Judge Frost first ruled that the plaintiffs, four death row inmates who will likely be executed without ever knowing basic information about the drugs to be used to kill them, did not have “standing” to bring their claims against Ohio officials. Their concerns, the judge ruled, were “based on conjectural or hypothetical injuries…” Next the judge rejected the first amendment claims of the prisoners. “The question here,” he wrote, “is not whether any of the information at issue should be made available to the public by Ohio’s state actors, but whether the First Amendment compels such disclosure in this particular context.”

Ohio’s secrecy law, the judge then declared, is “a permissible limitation on the right of access enacted by the representatives of Ohio’s citizens… a specific result of the democratic process” that ”sits beyond invalidation by the First Amendment and interference by the courts…” This rationale, an explicit abdication of the judicial role in protecting individual rights under the Bill of Rights, allowed Judge Frost to dismiss the final part of the plaintiffs’ case—their claim that the Ohio law created a Catch-22 that would forever preclude them from raising even legitimate claims under the Eighth Amendment. Here now are the remarkable passages in which Judge Frost justified his ruling:

In execution protocol challenges, the law tells death-sentenced inmates to bring evidence into the courtroom while concurrently upholding a scheme that places the bulk of select evidence outside the reach of the inmates. The necessary is also the withheld: you must give us that which you cannot have to give. In order to challenge the use of a drug that will be used to execute them, inmates must explain why use of that drug presents a risk of substantial harm. But the inmates are not allowed to know from where the drug came, how specifically it was manufactured, or who was involved in the creation of the drug.

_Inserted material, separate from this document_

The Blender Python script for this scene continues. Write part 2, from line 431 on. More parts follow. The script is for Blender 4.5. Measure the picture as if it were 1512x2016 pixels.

This means the inmates can attempt to complain about the reliability of the drug without being afforded the information that would place the drug into a context in which the inmates and by extension the courts can evaluate the reliability based on more than impermissible speculation or perhaps unwarranted assumptions.

The judge continued:

A proponent of Kafkaesque absurdity might be proud of such a byzantine method for pursuing the protection of a constitutional right, even if the drafters of the United States Constitution might not. A right bereft of an effective, meaningful means to protect that right is arguably nothing more than an illusion to appease a society that conveniently and comfortingly seeks to tell itself that it kills with fairness. Society may or may not achieve that laudatory goal, but it would make sense to come to a conclusion on that issue based on something as likely helpful as actual facts. But the issue pervading this action is not whether a different approach in the atypical context of lethal injection might be better, but whether a different approach is compelled. Under the limited rights afforded all citizens under the Constitution, it is not, and Plaintiffs’ claims based on pursuit of such a different approach warrant dismissal.

This is not reasoned justice. This instead is complete judicial capitulation to the corrections and compounding industries, and to the politicians beholden to them, and to a cult of secrecy that has taken hold in virtually every outlier state that still seeks to impose capital punishment. It is a judge explicitly acknowledging that “a right bereft of an effective, meaningful means to protect that right is arguably nothing more than an illusion” and then issuing a decision that reinforces the injustice of that illusion to a group of condemned men seeking no more than basic information about the manner in which the government seeks to kill them.